Han pasado siete años, pero mi memoria retiene con nitidez cada minúsculo detalle de aquel momento. Por si no ha quedado ya claro, yo era uno de los integrantes del quinteto enfervorecido, y juro que el recuerdo de aquello es sordo. Y, sin embargo, a la misma vez estoy convencido de nuestro grito al unísono. Igual que la historia de Ramos no se entiende sin maniqueísmos, la naturaleza del grito de liberación que provocó su gol en Lisboa también es paradójica. Todo, acción y reacción, tuvo lugar en un segundo, y a pesar de ello su eco perdura en el hoy y se manifiesta en cualquier sitio. Comala es a Juan Preciado lo que el gol de Ramos al madridismo.
Después de dieciséis años, Sergio Ramos ha puesto fin a su carrera en el Real Madrid como capitán cum laude. Se ha despedido ante un Bernabéu frío, vacío, y aunque durante su intervención no se escuchaba nada más allá de su propia voz, no ha dicho adiós solo. Lo demuestra otra anécdota personal, pero a la vez compartida por todo el madridismo: días después de la consecución de aquella Champions de 2014, paseaba por Jaén vistiendo la camiseta del Real Madrid, cuando, de repente, me topé con un tipo que había sufrido el mismo arrebato de orgullo vikingo. No cruzamos palabra, simplemente nos sonreímos y seguimos cada uno nuestro camino. Probablemente lo confirmarán graves expertos de la estadística en un tiempo: en el noventa por ciento de los hogares madridistas, quienes seguían en directo la despedida de Ramos se dirigieron una brevísima mirada cómplice que habría demerecido cualquier discurso emotivo y pomposo. Entonces una quietud pesada invadió todas y una de esas casas y, acto seguido, comenzaron a escucharse los ecos de aquella noche lejana de 2014 en la que el de Camas se convirtió en mito.

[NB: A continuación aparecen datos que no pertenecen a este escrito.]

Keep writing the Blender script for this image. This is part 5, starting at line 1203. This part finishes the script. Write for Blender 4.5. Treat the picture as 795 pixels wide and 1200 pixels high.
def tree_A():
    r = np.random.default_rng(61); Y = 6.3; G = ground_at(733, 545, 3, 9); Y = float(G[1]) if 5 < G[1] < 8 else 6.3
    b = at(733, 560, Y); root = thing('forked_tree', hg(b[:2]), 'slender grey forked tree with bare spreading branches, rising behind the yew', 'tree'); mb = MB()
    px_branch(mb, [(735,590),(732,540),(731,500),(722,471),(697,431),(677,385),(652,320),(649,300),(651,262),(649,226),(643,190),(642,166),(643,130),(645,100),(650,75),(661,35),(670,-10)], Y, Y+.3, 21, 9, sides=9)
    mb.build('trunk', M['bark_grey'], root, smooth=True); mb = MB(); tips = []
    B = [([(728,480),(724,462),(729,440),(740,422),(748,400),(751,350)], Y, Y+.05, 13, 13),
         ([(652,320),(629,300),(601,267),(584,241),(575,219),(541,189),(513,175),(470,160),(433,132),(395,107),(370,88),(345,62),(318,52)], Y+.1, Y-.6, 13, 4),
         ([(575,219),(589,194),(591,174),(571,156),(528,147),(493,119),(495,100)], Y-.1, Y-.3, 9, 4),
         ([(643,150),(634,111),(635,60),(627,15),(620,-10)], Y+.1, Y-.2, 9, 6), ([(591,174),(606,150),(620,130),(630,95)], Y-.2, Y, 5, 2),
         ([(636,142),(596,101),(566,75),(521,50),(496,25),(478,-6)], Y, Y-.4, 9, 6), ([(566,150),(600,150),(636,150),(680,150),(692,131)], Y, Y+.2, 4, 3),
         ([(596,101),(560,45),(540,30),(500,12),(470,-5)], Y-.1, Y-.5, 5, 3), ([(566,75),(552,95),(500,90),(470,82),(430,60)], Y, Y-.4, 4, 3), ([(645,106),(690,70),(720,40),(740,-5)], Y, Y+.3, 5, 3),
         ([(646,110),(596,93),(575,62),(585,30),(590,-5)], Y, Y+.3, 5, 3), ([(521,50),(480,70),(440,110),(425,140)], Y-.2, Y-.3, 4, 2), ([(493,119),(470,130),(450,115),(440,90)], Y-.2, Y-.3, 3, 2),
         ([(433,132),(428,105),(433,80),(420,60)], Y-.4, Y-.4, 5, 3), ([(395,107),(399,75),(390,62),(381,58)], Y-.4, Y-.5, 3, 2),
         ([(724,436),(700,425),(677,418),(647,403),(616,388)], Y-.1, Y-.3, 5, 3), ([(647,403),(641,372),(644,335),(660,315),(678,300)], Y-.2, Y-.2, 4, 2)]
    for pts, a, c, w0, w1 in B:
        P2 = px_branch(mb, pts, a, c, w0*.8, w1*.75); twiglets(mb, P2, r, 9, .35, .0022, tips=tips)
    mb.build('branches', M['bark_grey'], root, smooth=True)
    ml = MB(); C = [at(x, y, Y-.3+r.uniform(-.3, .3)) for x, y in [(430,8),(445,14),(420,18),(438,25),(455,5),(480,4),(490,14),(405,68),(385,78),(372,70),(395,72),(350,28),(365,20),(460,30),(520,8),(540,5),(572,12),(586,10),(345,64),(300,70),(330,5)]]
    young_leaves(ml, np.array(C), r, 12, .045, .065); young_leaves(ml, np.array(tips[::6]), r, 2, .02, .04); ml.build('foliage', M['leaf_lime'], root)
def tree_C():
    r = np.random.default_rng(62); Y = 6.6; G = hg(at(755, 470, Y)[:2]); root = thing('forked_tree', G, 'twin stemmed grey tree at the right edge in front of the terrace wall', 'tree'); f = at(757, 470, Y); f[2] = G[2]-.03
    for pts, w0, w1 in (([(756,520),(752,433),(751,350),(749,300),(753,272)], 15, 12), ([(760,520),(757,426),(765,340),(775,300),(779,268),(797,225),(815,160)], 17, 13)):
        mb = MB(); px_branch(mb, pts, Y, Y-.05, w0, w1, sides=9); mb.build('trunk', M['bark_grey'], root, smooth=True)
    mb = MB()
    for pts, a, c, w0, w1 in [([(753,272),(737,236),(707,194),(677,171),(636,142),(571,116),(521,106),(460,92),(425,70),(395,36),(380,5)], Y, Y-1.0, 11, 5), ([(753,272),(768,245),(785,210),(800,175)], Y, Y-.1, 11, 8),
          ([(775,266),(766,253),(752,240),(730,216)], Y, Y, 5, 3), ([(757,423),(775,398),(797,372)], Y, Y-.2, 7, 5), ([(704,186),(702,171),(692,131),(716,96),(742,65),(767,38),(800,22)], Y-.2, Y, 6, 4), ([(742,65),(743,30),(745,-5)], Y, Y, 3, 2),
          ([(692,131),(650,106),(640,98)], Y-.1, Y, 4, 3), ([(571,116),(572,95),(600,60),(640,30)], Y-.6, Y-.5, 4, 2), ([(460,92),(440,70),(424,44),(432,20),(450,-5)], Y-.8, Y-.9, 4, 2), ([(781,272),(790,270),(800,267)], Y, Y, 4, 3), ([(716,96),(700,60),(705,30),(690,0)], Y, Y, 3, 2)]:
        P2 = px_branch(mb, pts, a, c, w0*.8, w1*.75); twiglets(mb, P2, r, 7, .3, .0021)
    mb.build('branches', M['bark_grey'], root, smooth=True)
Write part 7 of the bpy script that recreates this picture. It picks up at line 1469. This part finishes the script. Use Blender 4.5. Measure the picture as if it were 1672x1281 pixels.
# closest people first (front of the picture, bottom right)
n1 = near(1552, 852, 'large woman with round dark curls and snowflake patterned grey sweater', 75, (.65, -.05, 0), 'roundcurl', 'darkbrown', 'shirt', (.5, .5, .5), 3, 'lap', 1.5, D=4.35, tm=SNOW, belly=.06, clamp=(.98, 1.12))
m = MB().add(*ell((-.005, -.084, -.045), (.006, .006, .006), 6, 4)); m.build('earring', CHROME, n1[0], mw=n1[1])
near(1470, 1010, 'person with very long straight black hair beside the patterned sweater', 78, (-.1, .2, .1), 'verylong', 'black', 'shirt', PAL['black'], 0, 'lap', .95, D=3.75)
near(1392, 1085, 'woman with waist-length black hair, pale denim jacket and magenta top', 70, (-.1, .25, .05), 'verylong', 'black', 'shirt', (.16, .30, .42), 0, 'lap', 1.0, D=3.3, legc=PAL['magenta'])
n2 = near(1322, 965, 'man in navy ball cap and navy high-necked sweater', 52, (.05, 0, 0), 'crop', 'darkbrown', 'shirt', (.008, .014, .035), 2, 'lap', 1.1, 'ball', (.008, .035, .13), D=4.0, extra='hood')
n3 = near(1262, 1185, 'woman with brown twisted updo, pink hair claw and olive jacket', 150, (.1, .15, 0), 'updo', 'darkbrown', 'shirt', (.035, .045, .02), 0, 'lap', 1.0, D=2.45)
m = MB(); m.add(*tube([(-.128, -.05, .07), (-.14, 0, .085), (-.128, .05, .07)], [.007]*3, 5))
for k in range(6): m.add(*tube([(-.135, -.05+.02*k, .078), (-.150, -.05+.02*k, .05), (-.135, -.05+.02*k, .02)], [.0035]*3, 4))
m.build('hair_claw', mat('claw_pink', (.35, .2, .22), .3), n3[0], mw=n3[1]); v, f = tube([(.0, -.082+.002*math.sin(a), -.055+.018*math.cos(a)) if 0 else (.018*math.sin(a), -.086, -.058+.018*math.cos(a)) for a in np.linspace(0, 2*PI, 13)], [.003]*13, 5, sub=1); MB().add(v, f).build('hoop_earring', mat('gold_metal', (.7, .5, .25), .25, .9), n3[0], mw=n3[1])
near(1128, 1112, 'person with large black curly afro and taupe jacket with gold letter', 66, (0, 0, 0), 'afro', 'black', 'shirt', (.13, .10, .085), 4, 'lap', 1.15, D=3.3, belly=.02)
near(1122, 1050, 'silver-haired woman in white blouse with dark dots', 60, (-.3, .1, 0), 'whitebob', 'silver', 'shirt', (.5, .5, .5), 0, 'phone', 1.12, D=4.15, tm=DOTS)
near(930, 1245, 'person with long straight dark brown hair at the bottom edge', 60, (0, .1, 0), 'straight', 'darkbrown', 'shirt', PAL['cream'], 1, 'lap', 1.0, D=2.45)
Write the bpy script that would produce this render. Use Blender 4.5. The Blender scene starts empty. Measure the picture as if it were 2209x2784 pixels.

Seguirá ocurriendo lo mismo de aquí en adelante en cada momento de crisis blanca, en cada momento de flaqueza balompédica, incluso entre desconocidos que, por la camiseta o cualquier otro indicio, se reconozcan como devotos del mismo escudo: durante un largo instante se mirarán igual que dos hermanos que se reencuentran y, entregados a un entusiasmo absurdo, acabarán diciéndose sin decirse para sellar el vínculo de sangre: «Sí, yo también escucho el mismo grito en medio del silencio. Yo también viví en los tiempos de Sergio Ramos».